Sandblasters are dangerous in the wrong hands for sure.

Yes, whoever did it get points for effort. The carb "was" excellant and shows almost no wear...near NOS. But....even the butterflys were sand blasted...good grief.
The front axle had been broken in half, then put back together, welded with plates.Seriously...my bad axles would have been better to start with.
This is however, the first Cub that I have ever bought that had clean fresh oil. That includes several purchased from Forum members!

I'm super happy with the purchase, but always surprised with what I find from previous owners work.

Steve B.
Thanks for the Link.....I remember that from way back!
 
RICK - I think it was Travis, Wyatt, & Steve B who compared coffee cans full of "Bent Nails" used in place of hair pin clips, cotter keys, & roll pins on used CC's they'd bought over the years. Just for the record, NO BENT nails on ANY of my Cc's.

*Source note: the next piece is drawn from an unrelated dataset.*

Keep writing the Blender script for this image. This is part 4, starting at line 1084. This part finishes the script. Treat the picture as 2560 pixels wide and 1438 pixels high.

I was never happy with the way the carb worked and ran on the K321 I built up, did the throttle shaft repair, complete clean & repair kit install with a full can of spray carb cleaner & compressed air and it still didn't run to suit me. I finally bought a gallon soak can of carb cleaner 2 yrs ago and rebuilt the carb one last time and after soaking it for two days it performed MUCH better, little fine tuning and it runs like I expected it should. I see lots of people recommend buying stuff at their local NAPA store but my local store is really poor. That gal. can of carb cleaner was about the ONLY thing I've gone in there to buy that they actually had.

My 982 had just been seriously refurbished, almost a 100-point restoration just before I bought it, had maybe 15-16 hours on it, mostly driving around antique tractor shows. The hydro trunnion was really worn and repaired with a "COTTER KEY", but I fixed that 5-6 yrs ago. Complete rebuild of the Onan, new paint, four new tires, dash plastic, driveshaft & rag joints, seat, etc. But I paid dearly for it, but glad I got it.
 
To all - I have a tractor here that has -40 washer fluid in the tubes. I`am thinking it takes more hp to run a tire with washer fluid than it would take if the tractor had solid IH weights.I think with speed you should loose HP to turn the liquid weight verses the sold weight. Anyone got an IDEA as to how much hp wasted???

I would think as the wheel turned faster the fluid would be trying to catch up.